Insurers make more profit on bonds and mortgages
The life and annuity insurance segment’s bond portfolio yield hit its highest level in the past decade in 2024, increasing 22 basis points to 4.79 per cent, a new AM Best report reveals.
At the same time, an increase in schedule BA assets and mortgage loans has come at the expense of bond portfolio allocations, which have fallen nearly seven percentage points since 2015.
AM Best’s report, US Life/Annuity Insurers Embrace Alternatives and Mortgages in 2024 stated that the life and annuity segment’s overall portfolio yield increased year over year by more than 25 basis points to 4.91 per cent as older maturing bonds were replaced with new bonds yielding higher rates and new mortgages issued at higher rates.
Net investment income for the life and annuity segment increased by 10 per cent in 2024 to $246.9 billion, slightly higher than the 9 per cent year-over-year increase recorded in 2023.
In addition, according to the report, mortgage loan portfolios have grown considerably over the past decade, and at year-end 2024 accounted for 14 per cent of invested assets.
“Mortgage loan holdings have nearly doubled in the last 10 years, although the quality of mortgages in good standing continues to deteriorate as economic conditions impact debt service coverage and loan-to-value ratios, in addition to residential mortgages constituting a greater share of the portfolio,” said Kaitlin Piasecki, a research analyst for AM Best.

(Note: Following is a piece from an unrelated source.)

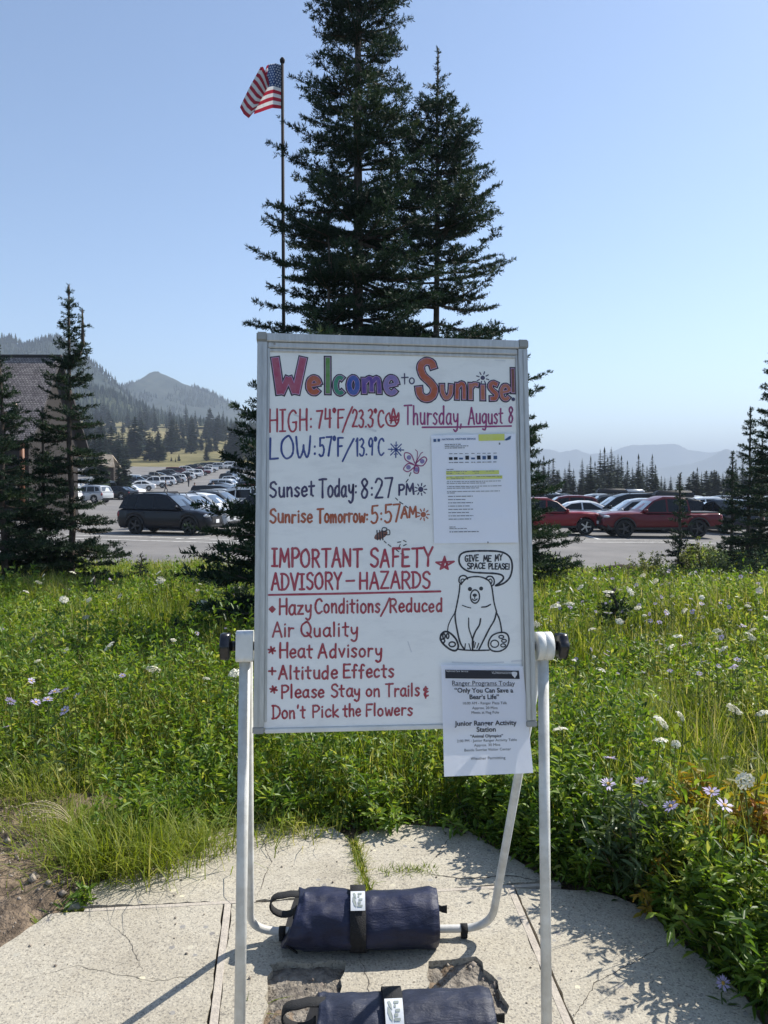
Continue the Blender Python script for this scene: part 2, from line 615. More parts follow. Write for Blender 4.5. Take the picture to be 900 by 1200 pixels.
def paving():
    P = lambda l: [g2(*q) for q in l]
    j1 = lambda x: 2.645 + (x + 1.15) * 0.105        # the long joint across
    J2t, J2b = g2(264, 1066), g2(248, 1200)
    J3t, J3b = g2(601, 1046), g2(668, 1203)
    mb = MB()
    # upper two slabs
    slab(mb, rough_poly([Vector((-1.13, j1(-1.13) + 0.012))] + P([(95, 1050), (118, 1032), (150, 1018), (200, 997), (262, 971), (330, 962), (392, 970), (409, 985), (424, 1030), (429, 1050)]), jit=0.006))
    slab(mb, rough_poly(P([(436, 1049), (430, 1025), (417, 980), (445, 968), (480, 966), (545, 972), (590, 998), (625, 1020), (655, 1037), (700, 1040)][:-1]) + [Vector((0.66, j1(0.66) + 0.012))], jit=0.006))
    w = 0.016
    a2 = lambda y: J2t.x + (J2b.x - J2t.x) * (y - J2t.y) / (J2b.y - J2t.y)
    a3 = lambda y: J3t.x + (J3b.x - J3t.x) * (y - J3t.y) / (J3b.y - J3t.y)
    yb = -2.2
    le = [Vector((-1.16, j1(-1.16) - 0.03))] + P([(15, 1100), (-15, 1122), (-70, 1160)]) + [Vector((-1.25, 1.9)), Vector((-1.7, 1.6)), Vector((-2.4, 0.8)), Vector((-2.6, yb))]
    slab(mb, rough_poly(le + [Vector((a2(0.6) - w, yb)), Vector((a2(0.6) - w, 0.6)), Vector((J2t.x - w, j1(J2t.x) - 0.03))]))
    hole1 = rough_poly(P([(316, 1129), (403, 1126), (399, 1215), (310, 1215)]), jit=0.011)
    hole2 = rough_poly(P([(503, 1128), (560, 1120), (582, 1150), (592, 1178), (585, 1205), (508, 1215)]), jit=0.013)
    slab(mb, rough_poly([Vector((J2t.x + w, j1(J2t.x) - 0.03)), Vector((a2(0.6) + w, 0.6)), Vector((a2(0.6) + w, yb)), Vector((a3(0.6) - w, yb)), Vector((a3(0.6) - w, 0.6)), Vector((J3t.x - w, j1(J3t.x) - 0.03))]),
         [hole1, hole2])
    re_ = P([(690, 1044), (722, 1050), (760, 1066), (790, 1098), (830, 1128), (872, 1168), (905, 1215)]) + [Vector((1.35, 1.7)), Vector((2.2, 0.9)), Vector((2.6, yb))]
    slab(mb, rough_poly([Vector((J3t.x + w, j1(J3t.x) - 0.03))] + re_ + [Vector((a3(0.6) + w, yb)), Vector((a3(0.6) + w, 0.6))]))
    o = mb.build('paving', CONC); tag(o, kind='structure')
    # flush strips set in the joints
    ms = MB()
    def strip(p, q, w_):
        p = Vector(p); q = Vector(q); d = (q - p).normalized(); s = Vector((-d.y, d.x)) * w_
        ms.prism([(p - s).to_3d() + Vector((0, 0, 0.001)), (p + s).to_3d() + Vector((0, 0, 0.001)), (q + s).to_3d() + Vector((0, 0, 0.001)), (q - s).to_3d() + Vector((0, 0, 0.001))], (0, 0, -0.05))
    strip((J2t.x + .002, j1(J2t.x) - 0.03), (a2(0.6) + .002, 0.6), 0.0115)
    strip((J3t.x - 0.003, j1(J3t.x) - 0.03), (a3(0.6) - 0.003, 0.6), 0.0115)
    strip((-1.05, j1(-1.05) - 0.020), (-0.46, j1(-0.46) - 0.020), 0.009)
    strip((0.14, j1(0.14) - 0.020), (0.66, j1(0.66) - 0.020), 0.009)
    o = ms.build('joint_strip', pm('weathered_strip', (0.47, 0.42, 0.35), (0.36, 0.32, 0.27), scale=30, rough=0.9, bump=0.3)); tag(o, kind='structure')
    # rough broken floor of the two pockets
    xs = np.linspace(-.46, .44, 150); ys = np.linspace(2.0, 2.47, 80); xx, yy = np.meshgrid(xs, ys, indexing='ij')
    z = -.020 + (fbm(xx * 14, yy * 14, 5) - .5) * .030 + (fbm(xx * 45, yy * 45, 4, True) - .6) * .012
    v = np.stack([xx, yy, np.minimum(z, -.005)], -1).reshape(-1, 3); n, k = xx.shape
    i, j = np.meshgrid(np.arange(n - 1), np.arange(k - 1), indexing='ij')
    q = np.stack([i * k + j, (i + 1) * k + j, (i + 1) * k + j + 1, i * k + j + 1], -1).reshape(-1, 4)
    o = link('broken_concrete', np_mesh('broken_concrete', v, [q], pm('broken_concrete', (.33, .29, .235), (.09, .078, .066), scale=26, rough=.95, bump=.9, bscale=90, detail=10), smooth=True)); tag(o, kind='structure')
    # hairline cracks
    mc = MB(); rc = random.Random(9)
    def crack(pts, w):
        pts = [g2(*q) for q in pts]; out = []
        for a, b in zip(pts, pts[1:]):
            k = max(2, int((b - a).length / .015))
            out += [a + (b - a) * j / k + Vector((rc.uniform(-.004, .004), rc.uniform(-.004, .004))) for j in range(k)]
        prev = None
        for i, p in enumerate(out):
            d = (out[min(i + 1, len(out) - 1)] - out[max(i - 1, 0)]).normalized(); s = Vector((-d.y, d.x)) * w * rc.uniform(.3, 1) * min(1, .3 + 4 * min(i, len(out) - i) / len(out))
            cur = [mc.bm.verts.new((q.x, q.y, .0012)) for q in (p - s, p + s)]
            if prev: mc.bm.faces.new((prev[0], prev[1], cur[1], cur[0]))
            prev = cur
    crack([(500, 1024), (545, 1030), (600, 1026), (640, 1034)], .0035); crack([(505, 1012), (530, 978)], .0018); crack([(300, 966), (318, 1010), (300, 1052)], .0014); crack([(20, 1150), (90, 1132), (180, 1150), (252, 1140)], .0009); crack([(420, 1118), (432, 1150), (428, 1200)], .0014); crack([(120, 1076), (150, 1100), (168, 1140)], .0010)
    crack([(668, 1198), (700, 1150), (775, 1110), (800, 1104)], .0014)
    o = mc.build('crack', pm('crack_dirt', (.06, .05, .04), rough=.95, scale=40)); tag(o, kind='structure')
    # bare earth beneath and beside the paving
    xs = np.linspace(-2.4, 1.6, 220); ys = np.linspace(1.4, 3.75, 130)
    xx, yy = np.meshgrid(xs, ys, indexing='ij')
    heap = sstep(-0.95, -1.35, xx) * sstep(2.45, 2.75, yy)
    z = -0.030 + (fbm(xx * 9, yy * 9, 5) - 0.5) * 0.05 + (fbm(xx * 30, yy * 30, 4) - 0.5) * 0.022 + heap * (0.035 + 0.06 * fbm(xx * 5, yy * 5, 4) + 0.03 * fbm(xx * 22, yy * 22, 3))
    z = np.where((xx > -1.05) & (xx < 0.9) & (yy < 2.66), np.minimum(z, -0.008) + 0.0, z)
    edge = np.minimum(np.minimum(xx + 2.4, 1.6 - xx), np.minimum(yy - 1.4, 3.75 - yy))
    z = z - 0.10 * (1 - sstep(0, 0.25, edge))
    v = np.stack([xx, yy, z], -1).reshape(-1, 3); n, k = xx.shape
    i, j = np.meshgrid(np.arange(n - 1), np.arange(k - 1), indexing='ij')
    q = np.stack([i * k + j, (i + 1) * k + j, (i + 1) * k + j + 1, i * k + j + 1], -1).reshape(-1, 4)
    m = pm('bare_soil', (0.27, 0.205, 0.145), (0.085, 0.065, 0.048), scale=14, rough=0.95, bump=0.8, bscale=70, spec=0.1, detail=10)
    o = link('soil', np_mesh('soil', v, [q], m, smooth=True)); tag(o, kind='structure')
    # crumbs and small stones on the earth
    rs = np.random.RandomState(8); V = []; F = []; 
    cube = np.array([(0, 0, 1), (1, 0, 0), (0, 1, 0), (-1, 0, 0), (0, -1, 0), (0, 0, -1)], float)
    tri = np.array([(0, 1, 2), (0, 2, 3), (0, 3, 4), (0, 4, 1), (5, 2, 1), (5, 3, 2), (5, 4, 3), (5, 1, 4)])
    cnt = 0
    for _ in range(1500):
        kind = rs.rand()
        if kind < 0.6:
            x, y = rs.uniform(-1.75, -1.05), rs.uniform(2.35, 3.3)
        elif kind < 0.8:
            c = [(-0.24, 2.28), (0.25, 2.30)][rs.randint(2)]; x, y = c[0] + rs.uniform(-0.11, 0.11), c[1] + rs.uniform(-0.11, 0.11)
        else:
            x, y = rs.uniform(-1.2, 1.1), rs.uniform(2.0, 3.2)
        if kind >= 0.8 and rs.rand() < 0.75: continue
        s = rs.uniform(0.002, 0.006) * (3.2 if rs.rand() < 0.10 and kind < 0.8 else 1)
        ii = int((x + 2.4) / 4.0 * 219); jj_ = int((y - 1.4) / 2.35 * 129)
        zz = z[min(max(ii, 0), 219), min(max(jj_, 0), 129)] if kind < 0.8 else 0.001
        pts = cube * s * rs.uniform(0.6, 1.3, (6, 3)) + np.array([x, y, zz + s * 0.3])
        V.append(pts); F.append(tri + cnt); cnt += 6
    o = link('gravel', np_mesh('gravel', np.concatenate(V), [np.concatenate(F)], pm('pebble', (0.36, 0.31, 0.25), (0.16, 0.13, 0.11), scale=25, rough=0.9)))
    tag(o, kind='stuff'); o['label'] = 'loose pebbles and crumbs of earth on the soil and paving'; o['category'] = 'gravel'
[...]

The report noted that alternative asset allocations continued to grow as insurers seeking higher-yielding assets in the low interest-rate environment have expanded investments into private equity funds and alternatives such as private credit.
Jason Hopper, AM Best’s associate director, industry research and analytics, said the majority of private credit lies in senior notes and term loans. However, structured private credit, particularly collateralised loan obligations, has grown.
“The amount of private credit on life and annuity insurers’ balance sheets, as well as the expertise required to manage the risk exposure of these holdings, raises the question of how much larger allocations to private credit can become,” he said.